== Data lines ==

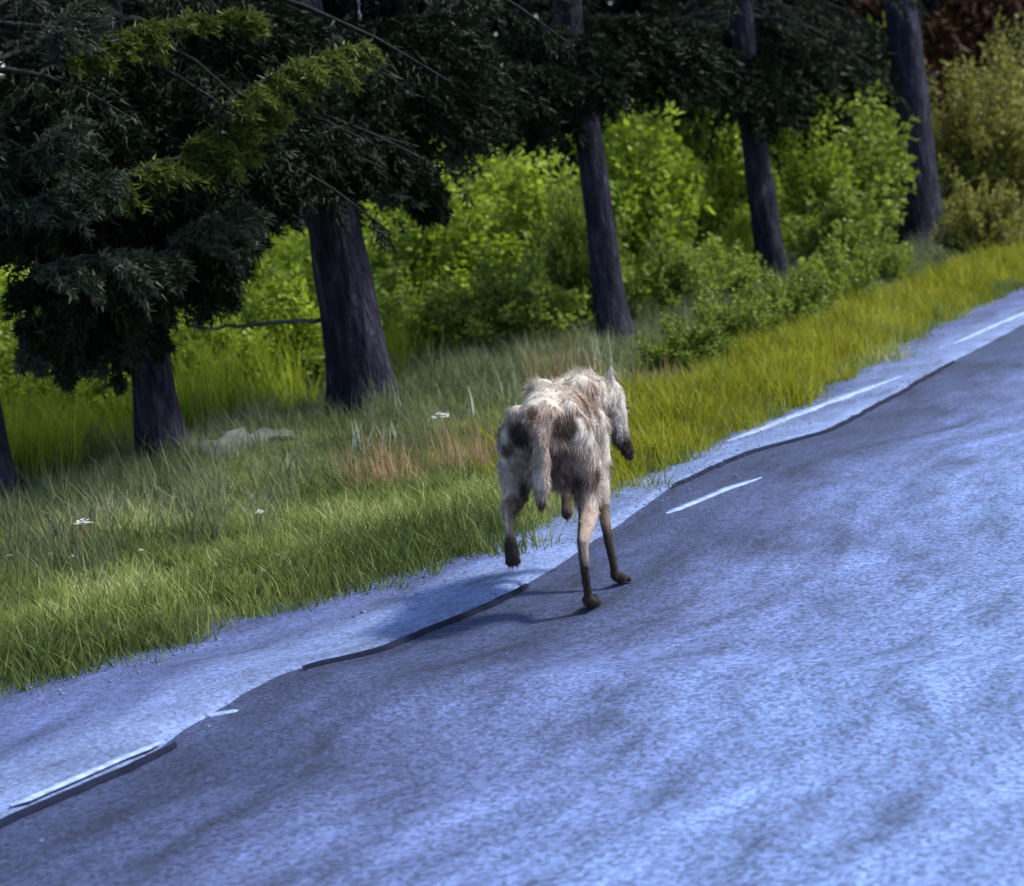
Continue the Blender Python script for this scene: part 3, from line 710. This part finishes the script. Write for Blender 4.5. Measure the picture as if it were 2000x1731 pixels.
x, y, t = sample(90000, lambda x, y, t: (t > .02)*(sW(x, y) > S_anim-.3)*np.clip(1.2-np.abs(t-.5)/.55, 0, 1)*1.4, xr=(0, 20), yr=(9, 50))
put('verge_grass', yel, x, y, .7, 1.2, label='bright yellow-green grass strip along the right verge', cat='grass', kind='stuff')
mead = tset('mead', M_gr_mead, [(40, .40, .16, .011, .45), (36, .52, .15, .011, .4), (34, .30, .18, .012, .5)])
x, y, t = sample(70000, lambda x, y, t: np.clip((t-3.7)/.6, 0, 1)*.6*np.clip(1.3-sW(x, y)/40, .2, 1), xr=(-14, 16), yr=(11, 40))
put('meadow_grass', mead, x, y, .6, 1.15, label='bright tall meadow grass lit by the sun behind the trunks', cat='grass', kind='stuff')

# dry and pale clumps, stalks
def clump(px, py, mat, n, h, sp_, wd, bend, label, group, seed):
    p = ground(px, py); p[2] = float(gz(p[0], p[1]))
    me = tuft(n, h, sp_, wd, bend, seed, .5); o = link('grass_clump', me, mat); o.location = p
    setp(o, label, 'grass clump', group)
for a in [(735, 985, M_gr_dry, 90, .30, .16, .006, .45, 'reddish dry grass clump below the thick trunk'),
          (790, 985, M_gr_dry, 60, .26, .14, .006, .45, 'second reddish dry clump, right of the pale blades'),
          (900, 960, M_gr_dry, 90, .34, .17, .006, .45, 'rusty dry grass clump left of the animal'),
          (950, 950, M_gr_dry, 50, .28, .12, .006, .4, 'thin dry clump touching the animal\'s left side'),
          (710, 915, M_gr_pale, 12, .24, .08, .012, .35, 'pale upright grass blades at the foot of the thick trunk'),
          (765, 905, M_gr_pale, 10, .22, .06, .012, .4, 'pale blades right of the first pale clump'),
          (928, 850, M_gr_pale, 6, .22, .04, .012, .3, 'few pale blades left of the animal, near the large white flower'),
          (130, 1105, M_gr_dry, 50, .20, .14, .006, .4, 'dry brown stalks at the lower left'),
          (175, 1110, M_gr_dry, 40, .18, .12, .006, .4, 'dry brown clump below the left white flower'),
          (265, 1060, M_gr_weed, 30, .22, .10, .008, .4, 'grey-green weed clump at lower left'),
          (1075, 810, M_gr_dry, 40, .42, .14, .007, .3, 'tall reddish stalks behind the animal\'s back'),
          (1140, 790, M_gr_dry, 44, .42, .16, .007, .3, 'tall reddish stalks behind the animal, below the slender trunk'),
          (1190, 760, M_gr_pale, 12, .34, .10, .008, .3, 'pale stalks at the foot of the slender trunk'),
          (1290, 770, M_gr_dry, 40, .22, .25, .008, .4, 'brownish dry clump right of the slender trunk')]:
    clump(*a, 'dry and pale grass clumps', int(a[0]))

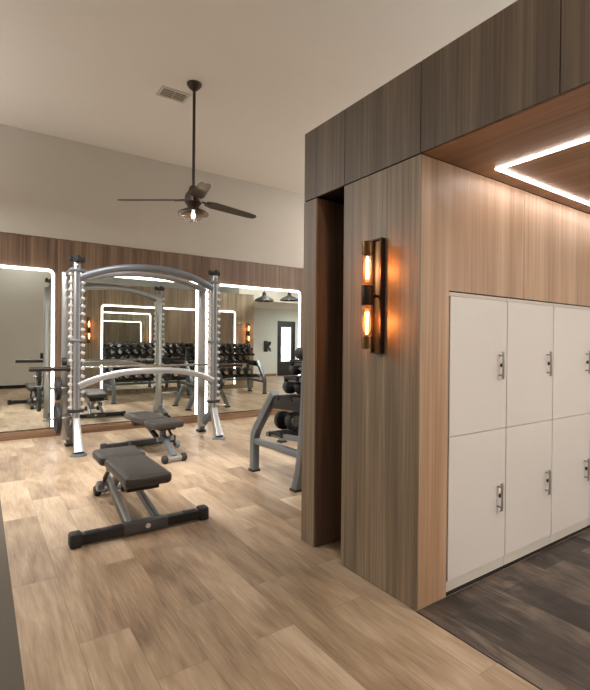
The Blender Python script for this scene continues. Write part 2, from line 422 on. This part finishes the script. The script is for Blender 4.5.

===

Exercise prompt:
Using the listing above, locate the lines that hold "from" and copy each one.

Task answer:
Continue the Blender Python script for this scene: part 3, from line 710. This part finishes the script. Write for Blender 4.5. Measure the picture as if it were 2000x1731 pixels.
The Blender Python script for this scene continues. Write part 2, from line 422 on. This part finishes the script. The script is for Blender 4.5.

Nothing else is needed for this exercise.